Portrait And Biographical Album of Sedgwick County, Kan.

Chapman Brothers 1888

Pages 733 - 734 

ROBERT L. HOUSTON came to Park Township during its pioneer days, and in time to assist in the organization of its school districts. He is pleasantly located on sections 24 and 26, eight miles from the city of Wichita and four miles from Valley Center, and is one of the solid men of his township, owning 175 acres of valuable land in a good state of cultivation, and is largely interested in stock-growing, handling high-grade Messenger horses and Durham cattle. 

            East Tennessee was the early tramping ground of the subject of our sketch, and there he first opened his eyes to the light on the 24th of December, 1840. He was the fourth in a family of nine, the offspring of George B. and Lamanda O. (Munday) Houston, natives of the same State as their son. The paternal grandparents, Robert and Elizabeth (Blackburn) Houston, were natives respectively of Virginia and Tennessee. George B. Houston followed farming first in his native State, and about 1850 removed to Mahaska County, Iowa, and settled near Oskaloosa during the pioneer days. Subsequently he took up his residence in Chase County, this State, where his death occurred in 1872. In this latter section also he was an early settler, and endured, in common with the people around him, the hardships and privations incident to that time and locality. The mother survived her husband four years, and died in 1876, when fifty-six years old.

            Young Houston received his education in the subscription schools of East Tennessee, and labored on his father's farm until the outbreak of the Rebellion, being at this time in Kansas. On the 1st of September, 1862, he enlisted in Company K, 2d Kansas Cavalry, was mustered into service at Ft.

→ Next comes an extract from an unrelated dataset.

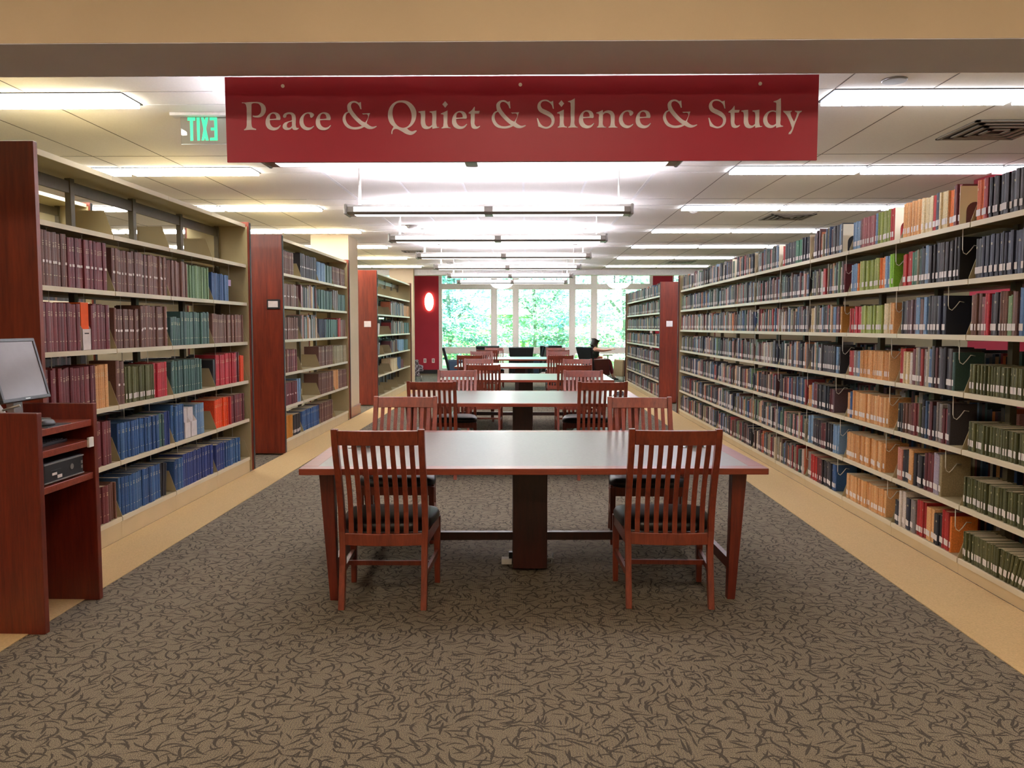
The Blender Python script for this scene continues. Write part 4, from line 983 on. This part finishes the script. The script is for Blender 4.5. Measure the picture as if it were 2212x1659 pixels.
MB().box(-.13, .06, -.1, .1, 0, .012).build('stand_base', 'silver', mo, bevel=.004); MB().hexa([(-.08, -.05, .01), (-.04, -.05, .01), (-.04, .02, .01), (-.08, .02, .01), (-.1, -.06, .22), (-.055, -.06, .22), (-.055, .03, .22), (-.1, .03, .22)]).build('stand_neck', 'silver', mo, bevel=.004)
hd = tag(empty('card_holder', (-2.50, 3.93, 1.0)), 'pale grey plastic holder at the left of the monitor', 'holder')
MB().hexa([(-.07, 0, .0), (.0, 0, .0), (.0, .03, .0), (-.07, .03, 0), (-.17, 0, .17), (-.12, 0, .17), (-.12, .03, .17), (-.17, .03, .17)]).build('holder_body', 'silver', hd, bevel=.004)
MB().tube([(-.06, .01, .09), (.02, .02, .115)], .006).build('pen', 'metal_grey', hd)
# LED under stand
tag(MB().lathe([(.003, 0), (.003, .004)]).build('indicator_lamp', 'red_led'), 'tiny red indicator light low under the kiosk', 'indicator lamp').location = at(193, 1097, 4.42)

# ------------------------------------------------------------------ lounge
sc_ = tag(empty('wall_lamp', at(927, 652, WY-.03)), 'glowing oval wall lamp on the red pier', 'wall lamp')
v = MB(); n = 24
for j, (s_, y) in enumerate(((1, 0), (1, -.03), (.9, -.07), (.6, -.1), (.1, -.115))):
    v.v += [(.14*s_*math.cos(2*math.pi*i/n), y, .285*s_*math.sin(2*math.pi*i/n)) for i in range(n)]
for j in range(4):
    for i in range(n): v.face([j*n+i, j*n+(i+1) % n, (j+1)*n+(i+1) % n, (j+1)*n+i], sm=True)
v.face([4*n+i for i in range(n)]); v.build('shade', 'sconce_glow', sc_); bx(-.05, .05, 0, .01, -.1, .1).build('backplate', 'metal_grey', sc_)
for px, lb in ((918, 'left'), (936, 'right')):
    o = tag(empty('wall_outlet', at(px, 779, WY-.03)), 'white outlet plate low on the red pier, %s one' % lb, 'outlet'); bx(-.045, .045, -.006, 0, -.07, .07).build('plate', 'paper', o); bx(-.02, .02, -.009, -.006, -.045, .045).build('socket', 'metal_grey', o)
for px, lb in ((1084, 'over the middle of the lounge'), (1336, 'over the seated person')):
    p = at(px, 616, 23.8); o = tag(empty('bowl_pendant', p), 'white glass bowl pendant %s' % lb, 'pendant light')
    MB().lathe([(.04, -.11), (.16, -.085), (.26, -.04), (.33, .04)], 0, 0, 32).build('bowl', 'bowl_glow', o); MB().lathe([(.03, -.135), (.03, -.11)]).build('finial', 'metal_grey', o)
    MB().tube([(0, 0, 0.04), (0, 0, 3.32-p.z)], .008).build('stem', 'metal_grey', o)
def lounge(px, py, Y, rz, body, label, back='black_leather'):
    p = at(px, py, Y); root = tag(empty('lounge_chair', (p.x, Y, 0), rz), label, 'lounge chair', 'high-backed lounge chairs by the windows')
    # faces +y; back at y=0
    MB().hexa([(-.26, -.02, .14), (.26, -.02, .14), (.26, .06, .14), (-.26, .06, .14), (-.35, -.22, .93), (.35, -.22, .93), (.35, -.15, .95), (-.35, -.15, .95)]).build('backrest', back, root, bevel=.02)
    bx(-.27, .27, .05, .62, .26, .44).build('seat', back, root, bevel=.03)
    for s in (-1, 1):
        MB().hexa([(s*.31-.04, .0, .14), (s*.31+.04, 0, .14), (s*.31+.04, .5, .14), (s*.31-.04, .5, .14), (s*.31-.04, -.05, .60), (s*.31+.04, -.05, .60), (s*.31+.04, .46, .60), (s*.31-.04, .46, .60)]).build('armrest', body, root, bevel=.025)
        for y in (.05, .55): MB().tube([(s*.28, y, 0), (s*.28, y, .15)], .014).build('leg', 'metal_grey', root)
    return root
lounge(1126, 760, 22.9, 0, 'black_leather', 'black lounge chair seen square from behind, middle of the lounge')
lounge(972, 760, 22.3, -math.pi/2+.1, 'teal_chair', 'dark lounge chair in profile facing right, leftmost in the lounge')
lounge(1052, 760, 24.3, .15, 'black_leather', 'dark lounge chair mostly hidden behind the left far reading chairs')
lounge(1166, 760, 24.1, math.pi/2-.15, 'teal_chair', 'dark lounge chair in profile facing left, beside the square-on chair')
lounge(1186, 760, 24.8, .3, 'black_leather', 'black lounge chair back just showing above the right far reading chairs')
pcx = at(1272, 760, 23.2).x
lounge(1272, 760, 23.2, -1.0, 'brown_leather', 'black-backed lounge chair with brown arms holding the seated person')
lounge(1368, 760, 22.6, .42, 'cream_fabric', 'black-backed lounge chair with cream side against the far right bookshelf')
r = lounge(862, 760, 22.6, -math.pi/2+.4, 'patterned', 'patterned upholstered armchair half hidden behind the lounge column', 'patterned')
def side_table(px, py, Y, z, lb, rad=.15):
    p = at(px, py, Y); o = tag(empty('side_table', (p.x, Y, 0)), lb, 'side table')
    MB().lathe([(rad, z-.02), (rad, z)], 0, 0, 24).build('table_top', 'black_plastic', o); MB().tube([(0, 0, .02), (0, 0, z-.02)], .015).build('stem', 'black_plastic', o); MB().lathe([(.14, 0), (.14, .015)]).build('foot', 'black_plastic', o)
    return o
side_table(1313, 768, 23.85, .69, 'small round tablet table in front of the seated person')
side_table(1000, 768, 23.2, .66, 'small round table beside the leftmost lounge chair', .2)
bk_ = tag(empty('open_book', (at(1313, 768, 23.85).x, 23.85, .691)), 'white open papers on the small tablet table', 'papers')
MB().hexa([(-.12, -.08, 0), (.12, -.08, 0), (.12, .08, 0), (-.12, .08, 0), (-.11, -.07, .02), (.11, -.07, .02), (.11, .07, .02), (-.11, .07, .02)]).build('sheets', 'paper', bk_)

# person: seated, seen from behind and to the side, right arm stretched to the right
def skinned(name, verts, edges, radii, mat, parent, lvl=2):
    me = bpy.data.meshes.new(name); me.from_pydata(verts, edges, []); o = bpy.data.objects.new(name, me); C.objects.link(o); o.parent = parent
    me.materials.append(M[mat]); sk = o.modifiers.new('skin', 'SKIN'); sk.use_smooth_shade = True
    for i, r_ in enumerate(radii): me.skin_vertices[0].data[i].radius = r_ if isinstance(r_, tuple) else (r_, r_)
    me.skin_vertices[0].data[0].use_root = True
    ss = o.modifiers.new('sub', 'SUBSURF'); ss.levels = lvl; ss.render_levels = lvl
    return o
pr = tag(empty('person', (at(1284, 760, 23.32).x, 23.42, 0)), 'person with long dark hair and dark top seated in lounge, arm stretched out', 'person')
V = [(0, 0, .50), (.01, -.02, .65), (.02, -.03, .80), (.02, -.03, .88), (.03, -.02, .94), (.04, .0, 1.02), (.045, .01, 1.09),
     (.03, -.14, .855), (.24, -.16, .83), (.43, -.14, .855), (.49, -.14, .86),
     (.02, .13, .855), (.1, .2, .66), (.27, .16, .62),
     (.06, -.09, .49), (.42, -.09, .55), (.48, -.09, .32), (.53, -.09, .09), (.62, -.09, .05),
     (.06, .1, .49), (.44, .12, .54), (.50, .12, .32), (.55, .12, .09), (.64, .12, .05)]
E = [(0, 1), (1, 2), (2, 3), (3, 4), (4, 5), (5, 6), (3, 7), (7, 8), (8, 9), (9, 10), (3, 11), (11, 12), (12, 13), (0, 14), (14, 15), (15, 16), (16, 17), (17, 18), (0, 19), (19, 20), (20, 21), (21, 22), (22, 23)]
Rr = [.13, .115, .13, .10, .05, .085, .075, .055, .042, .03, .03, .055, .042, .03, .09, .07, .05, .038, .03, .09, .07, .05, .038, .03]
skinned('body', V, E, Rr, 'skin', pr)
skinned('top', [(0, 0, .50), (.01, -.02, .65), (.02, -.03, .80), (.02, -.03, .87), (.025, -.11, .865), (.02, .1, .865)], [(0, 1), (1, 2), (2, 3), (3, 4), (3, 5)], [.145, .13, .145, .11, .06, .06], 'olive_top', pr)
skinned('trousers', [(0, 0, .49), (.08, -.09, .495), (.42, -.09, .555), (.48, -.09, .32), (.515, -.09, .15), (.08, .1, .495), (.44, .12, .545), (.50, .12, .32), (.535, .12, .15)], [(0, 1), (1, 2), (2, 3), (3, 4), (0, 5), (5, 6), (6, 7), (7, 8)], [.13, .105, .085, .062, .052, .105, .085, .062, .052], 'crimson_cloth', pr)
skinned('hair', [(.01, -.01, 1.05), (.03, .0, 1.10), (-.015, -.02, .98), (-.035, -.03, .90), (-.045, -.04, .80), (-.045, -.04, .74)], [(0, 1), (0, 2), (2, 3), (3, 4), (4, 5)], [.098, .085, .095, .085, .07, .045], 'hair', pr)
for s in (-1, 1):  # face: eyes; nose below
    MB().lathe([(.001, -.008), (.008, 0), (.001, .008)], .115, .01+s*.03, 8).tf(Matrix.Translation((0, 0, 1.04))).build('eye', 'black_plastic', pr)
MB().hexa([(.12, -.002, 1.0), (.145, .004, 1.0), (.145, .016, 1.0), (.12, .022, 1.0), (.12, .006, 1.04), (.125, .008, 1.04), (.125, .012, 1.04), (.12, .014, 1.04)]).build('nose', 'skin', pr)
for i, (dy, dz, ln) in enumerate(((-.03, .012, .07), (-.01, .018, .085), (.01, .016, .08), (.03, .008, .06))):
    MB().tube([(.5, -.14+dy*.7, .862+dz*.5), (.5+ln*.5, -.14+dy, .868+dz), (.5+ln, -.14+dy, .85+dz)], .0085).build('finger', 'skin', pr)
MB().tube([(.47, -.165, .86), (.50, -.19, .875), (.53, -.195, .87)], .0095).build('thumb', 'skin', pr)
MB().hexa([(.54, -.13, 0), (.70, -.13, 0), (.70, -.05, 0), (.54, -.05, 0), (.54, -.12, .06), (.68, -.12, .04), (.68, -.06, .04), (.54, -.06, .06)]).build('shoe', 'black_plastic', pr, bevel=.01)
MB().hexa([(.50, .08, 0), (.66, .08, 0), (.66, .16, 0), (.50, .16, 0), (.50, .09, .06), (.64, .09, .04), (.64, .15, .04), (.50, .15, .06)]).build('shoe', 'black_plastic', pr, bevel=.01)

Scott, and participated in the engagement with the rebels at Prairie Grove, Maizeville, Poison Springs, Saline, and several other unimportant battles and skirmishes. At the expiration of his term of enlistment he received his honorable discharge at Lawrence, in August, 1865, and was mustered out at Ft. Gibson, in the Indian Territory.

            After leaving the service, Mr. Houston made his way first to Colorado, thence into New Mexico, and returned to Leavenworth, Kan., in the spring of 1866. He was married in Chase County, this State, on the 12th of March, 1873, to Miss Sarah E., daughter of William and Mary (Burley) Morris, who was born in Chenango County, N. Y., in 1853, and was the second in a family of eleven children. The father of Mrs. Houston was an Englishman by birth and parentage, and is now deceased; her mother is a native of New York State, and is living in Chase County, this State.

            Mr. and Mrs. Houston settled in Park Township soon after their marriage, where Mr. H. had homesteaded 155 1/2 acres of land. He commenced in earnest its improvement and cultivation, and subsequently added to it until the farm comprised 235 acres, all of which has been enclosed and brought to a good state of cultivation. To the little household there have been added two children, bright boys: Leach L., born July 28, 1874, and Lonnie B., March 4, 1878. Mr. Houston cares very little about politics, but believes in Republican principles, and to these gives his honest support.

            A lithographic portrait of Mr. Houston is given as a fitting adjunct to this brief sketch.